Give the number of lines holding the string "from", and nothing else.

::: Material :::

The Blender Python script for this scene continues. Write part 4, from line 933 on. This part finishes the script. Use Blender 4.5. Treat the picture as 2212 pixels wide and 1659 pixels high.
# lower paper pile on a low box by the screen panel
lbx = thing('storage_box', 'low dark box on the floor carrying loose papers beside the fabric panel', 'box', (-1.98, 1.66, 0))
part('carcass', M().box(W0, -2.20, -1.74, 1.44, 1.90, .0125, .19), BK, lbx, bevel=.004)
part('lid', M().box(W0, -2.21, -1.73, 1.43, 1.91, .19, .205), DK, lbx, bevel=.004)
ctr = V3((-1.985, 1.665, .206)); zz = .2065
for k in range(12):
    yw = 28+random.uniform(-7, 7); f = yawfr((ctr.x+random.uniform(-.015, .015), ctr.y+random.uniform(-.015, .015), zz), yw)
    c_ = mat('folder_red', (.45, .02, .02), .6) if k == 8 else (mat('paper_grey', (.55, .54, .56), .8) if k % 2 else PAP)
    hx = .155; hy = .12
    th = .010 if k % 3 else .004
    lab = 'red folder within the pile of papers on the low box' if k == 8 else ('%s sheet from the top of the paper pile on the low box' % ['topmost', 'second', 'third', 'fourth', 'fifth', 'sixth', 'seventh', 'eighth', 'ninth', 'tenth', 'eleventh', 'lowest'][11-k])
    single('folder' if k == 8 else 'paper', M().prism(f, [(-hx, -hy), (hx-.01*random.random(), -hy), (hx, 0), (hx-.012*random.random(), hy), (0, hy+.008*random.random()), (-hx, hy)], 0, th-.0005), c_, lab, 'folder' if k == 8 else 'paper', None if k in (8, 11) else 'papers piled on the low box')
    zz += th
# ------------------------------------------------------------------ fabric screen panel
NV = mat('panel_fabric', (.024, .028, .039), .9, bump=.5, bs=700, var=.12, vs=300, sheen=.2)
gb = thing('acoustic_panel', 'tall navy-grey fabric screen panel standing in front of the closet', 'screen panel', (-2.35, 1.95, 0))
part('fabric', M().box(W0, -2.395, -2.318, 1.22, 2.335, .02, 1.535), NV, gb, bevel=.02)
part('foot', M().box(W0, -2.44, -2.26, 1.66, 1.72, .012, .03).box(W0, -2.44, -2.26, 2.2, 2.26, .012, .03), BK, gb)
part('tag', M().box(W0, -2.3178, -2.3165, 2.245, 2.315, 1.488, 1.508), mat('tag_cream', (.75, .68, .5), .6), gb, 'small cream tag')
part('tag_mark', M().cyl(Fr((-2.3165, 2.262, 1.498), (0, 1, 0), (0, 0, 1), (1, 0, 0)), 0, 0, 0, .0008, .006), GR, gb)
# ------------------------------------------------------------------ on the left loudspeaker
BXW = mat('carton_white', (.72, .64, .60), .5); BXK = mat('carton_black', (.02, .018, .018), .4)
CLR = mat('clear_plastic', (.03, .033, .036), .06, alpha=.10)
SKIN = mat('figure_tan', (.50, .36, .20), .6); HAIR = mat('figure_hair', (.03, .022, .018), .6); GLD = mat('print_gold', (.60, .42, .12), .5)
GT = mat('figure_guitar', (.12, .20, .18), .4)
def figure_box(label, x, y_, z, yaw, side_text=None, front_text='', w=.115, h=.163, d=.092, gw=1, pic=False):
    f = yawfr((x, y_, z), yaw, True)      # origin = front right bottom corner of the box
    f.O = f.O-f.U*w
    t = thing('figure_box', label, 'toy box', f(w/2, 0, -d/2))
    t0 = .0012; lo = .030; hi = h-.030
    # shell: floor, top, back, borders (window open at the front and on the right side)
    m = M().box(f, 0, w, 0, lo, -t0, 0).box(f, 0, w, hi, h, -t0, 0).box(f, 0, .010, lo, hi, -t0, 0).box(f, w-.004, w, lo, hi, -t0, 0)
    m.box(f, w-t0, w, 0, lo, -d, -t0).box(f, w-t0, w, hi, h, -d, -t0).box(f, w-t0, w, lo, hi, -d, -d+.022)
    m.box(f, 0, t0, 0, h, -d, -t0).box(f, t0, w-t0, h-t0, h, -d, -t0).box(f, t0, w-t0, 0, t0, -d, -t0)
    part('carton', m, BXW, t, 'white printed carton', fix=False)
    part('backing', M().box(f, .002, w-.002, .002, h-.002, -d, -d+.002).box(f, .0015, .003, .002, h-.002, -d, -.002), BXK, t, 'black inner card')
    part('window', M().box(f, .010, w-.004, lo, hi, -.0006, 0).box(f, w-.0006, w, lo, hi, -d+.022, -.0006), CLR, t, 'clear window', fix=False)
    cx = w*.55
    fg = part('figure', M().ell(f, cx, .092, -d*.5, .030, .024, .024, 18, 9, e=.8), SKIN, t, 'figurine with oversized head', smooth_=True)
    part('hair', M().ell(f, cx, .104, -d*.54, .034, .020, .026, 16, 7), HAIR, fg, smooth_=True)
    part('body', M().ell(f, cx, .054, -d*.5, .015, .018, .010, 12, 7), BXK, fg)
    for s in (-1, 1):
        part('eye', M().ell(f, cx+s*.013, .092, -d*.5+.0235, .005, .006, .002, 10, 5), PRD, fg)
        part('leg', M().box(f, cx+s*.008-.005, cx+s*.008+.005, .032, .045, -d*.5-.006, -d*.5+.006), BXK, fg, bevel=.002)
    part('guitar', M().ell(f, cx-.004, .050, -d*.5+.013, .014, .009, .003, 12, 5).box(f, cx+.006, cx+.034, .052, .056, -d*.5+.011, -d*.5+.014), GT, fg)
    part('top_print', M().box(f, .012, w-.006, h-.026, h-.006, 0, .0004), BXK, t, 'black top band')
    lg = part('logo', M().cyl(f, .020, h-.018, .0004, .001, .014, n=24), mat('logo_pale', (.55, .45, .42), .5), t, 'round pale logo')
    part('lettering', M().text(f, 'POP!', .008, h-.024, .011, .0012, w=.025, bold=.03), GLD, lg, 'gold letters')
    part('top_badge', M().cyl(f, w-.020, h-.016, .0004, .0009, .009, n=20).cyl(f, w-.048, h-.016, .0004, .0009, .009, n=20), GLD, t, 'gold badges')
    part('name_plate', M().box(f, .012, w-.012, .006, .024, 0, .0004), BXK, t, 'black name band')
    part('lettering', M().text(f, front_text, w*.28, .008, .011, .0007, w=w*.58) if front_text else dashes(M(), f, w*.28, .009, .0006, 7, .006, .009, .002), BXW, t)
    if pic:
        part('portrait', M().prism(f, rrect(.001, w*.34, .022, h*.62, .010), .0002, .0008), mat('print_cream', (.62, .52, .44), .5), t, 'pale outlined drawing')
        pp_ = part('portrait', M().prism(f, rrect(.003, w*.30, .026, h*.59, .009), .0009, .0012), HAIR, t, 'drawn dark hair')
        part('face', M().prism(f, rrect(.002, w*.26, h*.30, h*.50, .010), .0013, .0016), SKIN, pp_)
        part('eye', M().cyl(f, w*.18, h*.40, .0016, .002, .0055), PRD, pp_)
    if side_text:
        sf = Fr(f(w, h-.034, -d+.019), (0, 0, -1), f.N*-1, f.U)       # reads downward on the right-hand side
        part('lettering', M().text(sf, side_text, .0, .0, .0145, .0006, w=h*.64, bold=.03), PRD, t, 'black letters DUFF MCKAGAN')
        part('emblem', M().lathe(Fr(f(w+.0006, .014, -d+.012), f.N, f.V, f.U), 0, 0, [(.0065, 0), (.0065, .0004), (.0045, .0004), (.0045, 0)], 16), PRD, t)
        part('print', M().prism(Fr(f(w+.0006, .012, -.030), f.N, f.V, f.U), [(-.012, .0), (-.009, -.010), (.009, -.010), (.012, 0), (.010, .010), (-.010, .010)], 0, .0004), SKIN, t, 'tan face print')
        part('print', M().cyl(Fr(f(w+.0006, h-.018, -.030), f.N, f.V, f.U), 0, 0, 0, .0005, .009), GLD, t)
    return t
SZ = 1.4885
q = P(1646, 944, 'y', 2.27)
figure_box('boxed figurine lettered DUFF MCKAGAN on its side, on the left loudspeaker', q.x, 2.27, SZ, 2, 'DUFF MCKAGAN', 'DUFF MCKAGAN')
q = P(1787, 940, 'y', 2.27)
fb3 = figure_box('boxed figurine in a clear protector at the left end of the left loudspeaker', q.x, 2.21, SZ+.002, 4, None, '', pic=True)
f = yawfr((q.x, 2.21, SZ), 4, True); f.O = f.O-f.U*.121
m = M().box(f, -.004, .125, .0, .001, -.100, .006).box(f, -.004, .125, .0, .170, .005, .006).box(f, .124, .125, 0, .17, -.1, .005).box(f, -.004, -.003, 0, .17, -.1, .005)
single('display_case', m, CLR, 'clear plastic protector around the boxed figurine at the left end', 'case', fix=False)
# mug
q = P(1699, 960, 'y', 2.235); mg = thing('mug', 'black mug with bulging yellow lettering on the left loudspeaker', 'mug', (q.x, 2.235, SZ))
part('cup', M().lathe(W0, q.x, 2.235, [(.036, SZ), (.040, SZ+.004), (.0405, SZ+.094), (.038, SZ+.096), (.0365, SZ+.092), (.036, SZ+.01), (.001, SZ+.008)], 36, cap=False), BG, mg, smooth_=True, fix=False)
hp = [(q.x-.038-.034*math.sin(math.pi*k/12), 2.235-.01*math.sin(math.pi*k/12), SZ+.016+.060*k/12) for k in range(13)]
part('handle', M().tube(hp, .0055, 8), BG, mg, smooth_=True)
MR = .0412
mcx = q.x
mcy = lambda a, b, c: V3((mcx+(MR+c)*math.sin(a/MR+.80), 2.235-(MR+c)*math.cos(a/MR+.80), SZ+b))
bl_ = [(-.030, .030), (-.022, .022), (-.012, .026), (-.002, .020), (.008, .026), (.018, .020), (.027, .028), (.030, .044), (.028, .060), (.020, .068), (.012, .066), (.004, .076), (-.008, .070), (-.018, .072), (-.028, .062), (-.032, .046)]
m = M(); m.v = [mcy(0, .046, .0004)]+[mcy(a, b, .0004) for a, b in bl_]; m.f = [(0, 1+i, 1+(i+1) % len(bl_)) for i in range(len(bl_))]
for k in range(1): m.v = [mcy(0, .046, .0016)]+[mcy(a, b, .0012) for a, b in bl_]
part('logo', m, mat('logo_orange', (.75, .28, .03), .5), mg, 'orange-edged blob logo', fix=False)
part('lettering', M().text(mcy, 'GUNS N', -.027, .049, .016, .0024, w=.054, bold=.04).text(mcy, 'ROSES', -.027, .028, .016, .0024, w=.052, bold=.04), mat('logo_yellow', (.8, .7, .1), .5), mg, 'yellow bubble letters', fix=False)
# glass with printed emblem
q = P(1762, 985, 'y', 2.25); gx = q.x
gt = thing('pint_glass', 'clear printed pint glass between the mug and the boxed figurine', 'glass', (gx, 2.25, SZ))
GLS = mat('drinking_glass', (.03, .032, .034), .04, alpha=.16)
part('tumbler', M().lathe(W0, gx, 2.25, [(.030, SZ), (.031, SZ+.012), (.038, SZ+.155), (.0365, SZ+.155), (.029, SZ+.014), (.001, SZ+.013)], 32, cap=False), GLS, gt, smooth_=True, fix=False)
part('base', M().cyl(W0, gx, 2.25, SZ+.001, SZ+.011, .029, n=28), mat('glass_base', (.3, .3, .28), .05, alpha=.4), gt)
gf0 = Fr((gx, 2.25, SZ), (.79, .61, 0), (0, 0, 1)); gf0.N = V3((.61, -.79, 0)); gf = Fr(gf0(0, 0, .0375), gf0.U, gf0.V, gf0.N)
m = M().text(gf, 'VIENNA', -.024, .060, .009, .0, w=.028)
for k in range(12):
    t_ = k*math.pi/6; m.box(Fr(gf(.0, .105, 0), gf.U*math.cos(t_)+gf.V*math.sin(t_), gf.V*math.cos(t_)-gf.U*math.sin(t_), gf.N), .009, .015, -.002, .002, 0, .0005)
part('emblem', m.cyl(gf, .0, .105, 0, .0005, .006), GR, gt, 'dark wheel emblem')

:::

■ Task output
2